Deplasman ekibi Borussia Dortmund'a gelecek olursak, öncelikle taraftarından bahsetmek lazım, bütün maç boyunca muazzam bir katkı yaptılar ve takımlarını yalnız bırakmadılar saygı duyulması gereken bir taraftar grubuna sahip sarı siyahlılar.

Maçın 4. ve 15. dakikası arasında topa neredeyse tamamen hükmeden Borussia yaptığı baskı sonucunda kaptığı top ile golü buldu. Bundan sonra ise 2. gole kadar, ikinci devrenin başlamasıyla birlikte hiç pas yapamayan, karşı kaleye doğru dürüst atak gerçekleştiremeyen takım, o öldürücü ve dillere destan olmaya aday kontra ataklarından birini gerçekleştirerek, Avrupa kıtasının en öldürücü golcülerinden biri olan Lewandowski'nin ayağından bulduğu gol ile maçı kazandı.

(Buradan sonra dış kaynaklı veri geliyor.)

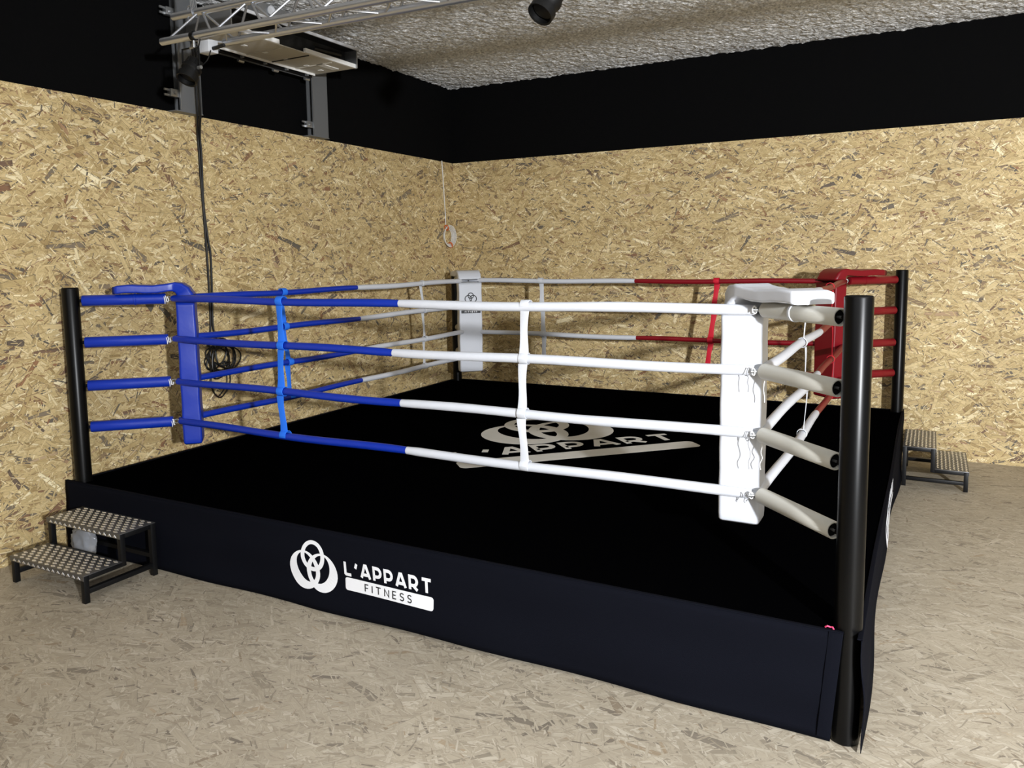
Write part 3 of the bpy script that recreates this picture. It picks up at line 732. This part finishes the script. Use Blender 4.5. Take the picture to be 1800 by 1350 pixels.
# ------------------------------------------------------------------ steel beams, housing, truss, spotlights
XF = XL-TH
def beam(y0, y1, z0, z1, label):
    t = thing('steel_beam', (XL, (y0+y1)/2, z0), label, 'beam', 'grey steel beams on the left wall')
    x0, x1 = XF+.002, -.06; c = (y0+y1)/2
    MB().box((x1-.012, y0, z0), (x1, y1, z1)).build('front_flange', M_beam, t)
    MB().box((x0, y0+.035, z0), (x0+.012, y1, z1)).build('back_flange', M_beam, t)
    MB().box((x0+.012, c-.005, z0), (x1-.012, c+.005, z1)).build('web', M_beam, t)
    MB().box((x0, y0-.045, z0-.008), (x1+.004, y1+.004, z0)).build('end_plate', M_beam, t)
    tag(MB().box((x1+.0005, y0+.001, z0+.01), (x1+.003, y0+.006, z1)).build('edge_strip', M_steel, t), 'thin bright strip along the edge')  # narrow steel-coloured strip on the front flange
    for z in ((z0+.10,) if y0 > 2 else (z0+.13, z0+.75)):
        b = MB().box((x1-.055, y0-.075, z-.03), (x1-.01, y0, z+.03), None, .003); b.tube([(x1-.012, y0-.04, z), (x1+.004, y0-.04, z)], .012, 8)
        b.box((x1-.04, y0-.12, z-.028), (x1-.03, y0-.07, z-.012)); b.box((x1-.04, y0-.12, z+.012), (x1-.03, y0-.07, z+.028))
        tag(b.build('clamp', M_steel, t), 'galvanised clamp')
    return t
beam(1.06, 1.27, HO+.004, HC-.03, 'grey steel beam on the black band, left one with two clamps')
beam(2.59, 2.80, HO+.004, HC-.03, 'grey steel beam on the black band nearer the room corner')
t = thing('ventilation_unit', (.31, 1.9, 3.75), 'long pale metal unit hung under the ceiling along the left wall', 'ventilation unit')
y0, y1, z0 = 1.05, 2.50, 3.75
MB().box((.075, y0, z0), (.52, y1, z0+.008)).build('bottom_plate', M_pale, t)
for i in range(4): MB().box((.08, y0+.30+i*.29, z0-.006), (.50, y0+.312+i*.29, z0)).build('seam_strip', M_pale if i % 2 else M_cable, t)
for k_, y in enumerate((1.42, 1.66, 1.92, 2.18, 2.38)): MB().box((.25-.012*k_, y, z0-.004), (.29-.012*k_, y+.035, z0)).build('tab', M_whitemetal, t)
MB().box((.33, 2.22, z0-.005), (.40, 2.44, z0)).build('tab', M_whitemetal, t)
MB().box((.072, y0+.3, z0-.018), (.080, y1-.02, z0+.03)).build('side_lip', M_whitemetal, t)
MB().box((.52, y0, z0+.0), (.545, 1.55, z0+.035)).build('side_lip', M_whitemetal, t); MB().box((.52, 1.85, z0+.0), (.545, y1+.02, z0+.035)).build('side_lip', M_whitemetal, t)
MB().box((.075, y1, z0), (.56, y1+.012, z0+.17)).build('end_plate', M_steel, t); MB().box((.075, y0-.012, z0), (.56, y0, z0+.17)).build('end_plate', M_steel, t)
MB().box((.06, y0, z0+.155), (.575, y1+.012, z0+.17)).build('top_plate', M_cable, t); MB().box((.565, y0, z0+.148), (.578, y1+.02, z0+.172)).build('top_lip', M_grey, t)  # top plate black as well, painting the shade inside the recess
MB().box((.42, y0+.02, z0+.01), (.43, y1-.01, z0+.155)).build('inner_panel', M_cable, t); MB().box((.08, y0+.01, z0+.01), (.09, y1-.01, z0+.155)).build('inner_panel', M_cable, t)  # black panels stand in for the deep shade of the open side
MB().tube([(.49, 2.0, z0+.07), (.49, 2.35, z0+.09)], .022, 10).build('motor', M_cable, t)
MB().box((.10, 1.42, z0+.171), (.46, 1.95, HC-.06), None, .004).build('duct_box', M_steel, t)
for y in (1.55, 1.80): MB().lathe([(.0, 0), (.035, 0), (.04, .008), (.04, .016)], (.461, y, z0+.27), (1, 0, 0), 16).build('duct_cap', M_grey, t)
for y in (1.12, 2.30): MB().box((-.028, y, z0+.06), (.075, y+.05, z0+.11)).build('support_arm', M_beam, t)
for x in (-.005, .035): MB().box((x, 1.28, z0-.035), (x+.012, 2.46, z0-.018)).build('rail', M_frame if x > 0 else M_beam, t)
for k_ in range(5): MB().box((-.005, 1.34+k_*.26, z0-.034), (.075, 1.36+k_*.26, z0-.016)).build('cross_bar', M_beam, t)
for k_ in range(3): MB().tube([(.02, 1.6+k_*.4, z0-.05), (.02, 1.66+k_*.4, z0-.05)], .014, 8).build('pipe_clip', M_steel, t)
MB().box((.0, 1.3, z0+.0), (.055, 2.4, z0+.06)).build('cable_tray', M_frame, t)

# triangular truss
yaw = math.radians(1.7); org = Vector((.585, .40, 3.50)); ux = Vector((math.cos(yaw), math.sin(yaw), 0)); uy = Vector((-math.sin(yaw), math.cos(yaw), 0)); uz = Vector((0, 0, 1))
tp = lambda s_, a, h: org+ux*s_+uy*a+uz*h
t = thing('lighting_truss', org, 'triangular aluminium truss hung under the ceiling, cut by the top of the picture', 'truss')
LT = 8.0; chords = ((0, 0), (.21, 0), (.105, .19))
for a, h in chords:
    MB().tube([tp(.36 if a == .21 else 0, a, h), tp(LT, a, h)], .0245, 16).build('chord', M_alu, t)
per = .435; nb = int(LT/per)
for i in range(nb):
    s0 = .045+i*per; s1 = s0+per/2; s2 = s0+per-.02
    for (a0, h0), (a1, h1) in (((0, 0), (.105, .19)), ((.21, 0), (.105, .19)), ((0, 0), (.21, 0))):
        if h1 == 0:
            MB().tube([tp(s0+.1, a0, h0), tp(s1+.1, a1, h1)], .0075, 8).build('brace', M_alu, t)
            if i < nb-1: MB().tube([tp(s1+.12, a1, h1), tp(s2+.12, a0, h0)], .0075, 8).build('brace', M_alu, t)
        else:
            MB().tube([tp(s0, a0, h0), tp(s1-.008, a1, h1)], .0085, 8).build('brace', M_alu, t)
            MB().tube([tp(s1+.012, a1, h1), tp(s2, a0, h0)], .0085, 8).build('brace', M_alu, t)
def wire(label, s_):
    t = thing('hanging_sling', tp(s_, .105, .19), label, 'sling', 'slings holding the truss')
    p = tp(s_, .105, .19)
    MB().tube([p+ux*.022*math.cos(a)+uz*(.0+.05*math.sin(a)) for a in [2*PI*i/16 for i in range(16)]], .005, 8, closed=True).build('carabiner', M_alu, t)
    for dx in (.012, .03, .048, .07): MB().tube([p+ux*dx+uz*.0, p+ux*(dx*.6-.01)+uy*.01+uz*.22, p+ux*.0+uz*(HC-p.z-.012)], .0035, 6).build('wire', M_alu, t)
    MB().tube([p+uy*.03*math.cos(a)+ux*.05+uz*.03*math.sin(a) for a in [2*PI*i/14 for i in range(14)]], .004, 8, closed=True).build('loop', M_alu, t)
wire('wire sling with carabiner round the left end of the truss', .16)
t = thing('junction_box', (.87, .5, 3.42), 'small light grey junction box under the left end of the truss', 'junction box')
MB().box((.82, .49, 3.415), (.925, .575, 3.500), None, .005).build('case', M_grey, t); MB().tube(wobble([(.83, .5, 3.43), (.82, .47, 3.36), (.87, .46, 3.32), (.93, .47, 3.35), (.935, .5, 3.42)], 1), .004, 6).build('cable', M_cable, t)
MB().tube([(.92, .53, 3.44), (1.02, .54, 3.452)], .013, 8).build('gland', M_cable, t)

def spot(mouth, aim, r, L_, hang, label):
    t = thing('spotlight', mouth, label, 'spotlight', 'black stage spotlights on the truss')
    m_ = Vector(mouth); a = Vector(aim).normalized()  # a points out of the mouth
    b = MB(); b.lathe([(r*.82, -.03), (r*.86, -.005), (r, .0), (r, -.045), (r*.84, -.05), (r*.84, -L_*.45), (r*.95, -L_*.5), (r*.95, -L_*.62), (r*.8, -L_*.66), (r*.78, -L_*.92), (r*.5, -L_), (0, -L_)], m_, a, 8 if False else 20); b.build('housing', M_spot, t)
    MB().lathe([(0, -.045), (r*.5, -.042), (r*.8, -.035)], m_, a, 20).build('lens', M_cable, t)
    u, v = MB().frame(a)
    for k_ in range(7):
        an = 2*PI*k_/7; e = u*math.cos(an)+v*math.sin(an); p = m_-a*L_*.68+e*r*.8
        MB().tube([p, m_-a*L_*.95+e*r*.72], .0045, 6).build('fin', M_spot, t)
    sd = a.cross(Vector((0, 0, 1))).normalized(); h = Vector(hang); c = m_-a*L_*.55
    top = Vector((h.x, h.y, h.z-.04)); 
    sd = Vector((sd.x, sd.y, 0)).normalized(); MB().tube([c+sd*r*1.0, c+sd*r*1.22, Vector((c.x, c.y, top.z))+sd*r*1.2, Vector((c.x, c.y, top.z))-sd*r*1.2, c-sd*r*1.22, c-sd*r*1.0], .007, 8, smooth=False).build('yoke', M_spot, t)
    for s_ in (-1, 1): MB().tube([c+sd*r*1.0*s_, c+sd*r*1.45*s_], .012, 8).build('knob', M_steel, t)
    MB().tube([Vector((c.x, c.y, top.z)), top, h], .009, 8).build('bolt', M_steel, t)
    MB().lathe([(.0255, -.015), (.031, -.015), (.031, .015), (.0255, .015)], h+uz*.028, ux, 18).build('clamp', M_spot, t)
    MB().tube(wobble([m_-a*L_, m_-a*(L_+.05)+uz*.03, h+ux*.06+uz*.01], 3), .004, 6).build('cable', M_cable, t)
    return t
spot((.83, .375, 3.215), (-.02, -.5, -.87), .068, .17, tp(.30, 0, -.028), 'black spotlight under the left end of the truss, pointing down')
spot((3.41, .44, 3.26), (-.27, -.58, -.77), .070, .19, tp(2.86, 0, -.028), 'black spotlight hanging at the top edge of the picture before the grey ceiling')
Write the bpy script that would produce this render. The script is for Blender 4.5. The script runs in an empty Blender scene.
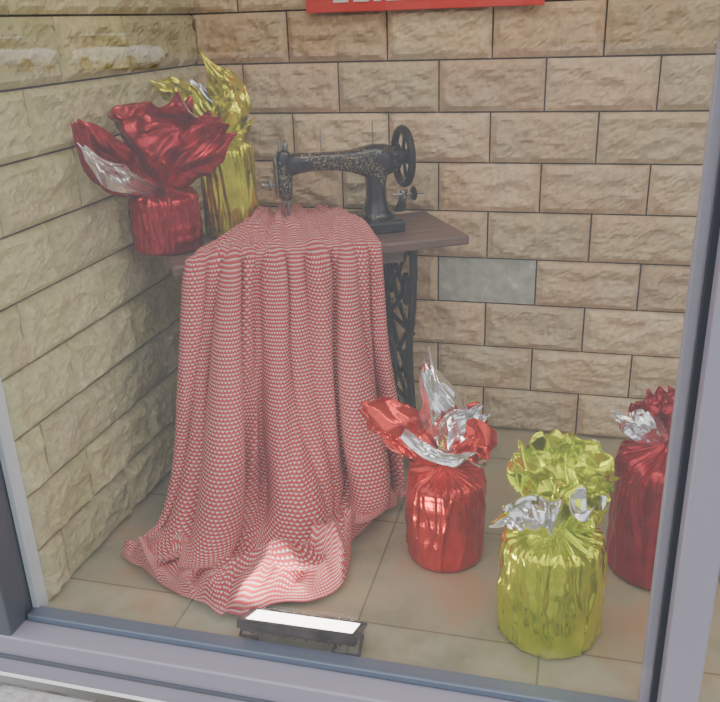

Geçtiğimiz 2 sezonda hayranlıkla izlediğimiz Dortmund takımını izleyemiyoruz bu sezon maalesef, Mario Götze'nin ayrılması sete set oyunda yaratıcılık problemi büyük bir eksik golü atsa da Ermeni oyuncu Mkhitaryan henüz takıma tam anlamıyla monte edilememiş, İlkay'da olmayınca oyun iyice tıkanıyor ve top rakibe geçtiği anda oyuncular tamamen yaslanmaya ve kontra atak ile gol bulmaya çalışıyorlar. Bugün ve Marseille maçlarında bu taktik işe yaradı ancak ileriki dönemlerde Jürgen Klopp buna çare bulmalıdır.

Hepimizin bir hevesle beklediği bizleri futbol seyri açısından pek doyurmasa da, iki takım teknik direktörleri açısından, eksiklerini görmelerine ve ileri ki maçlara ufak değişikler yapmalarına yetecek argüman toplamalarına yardımcı oldu.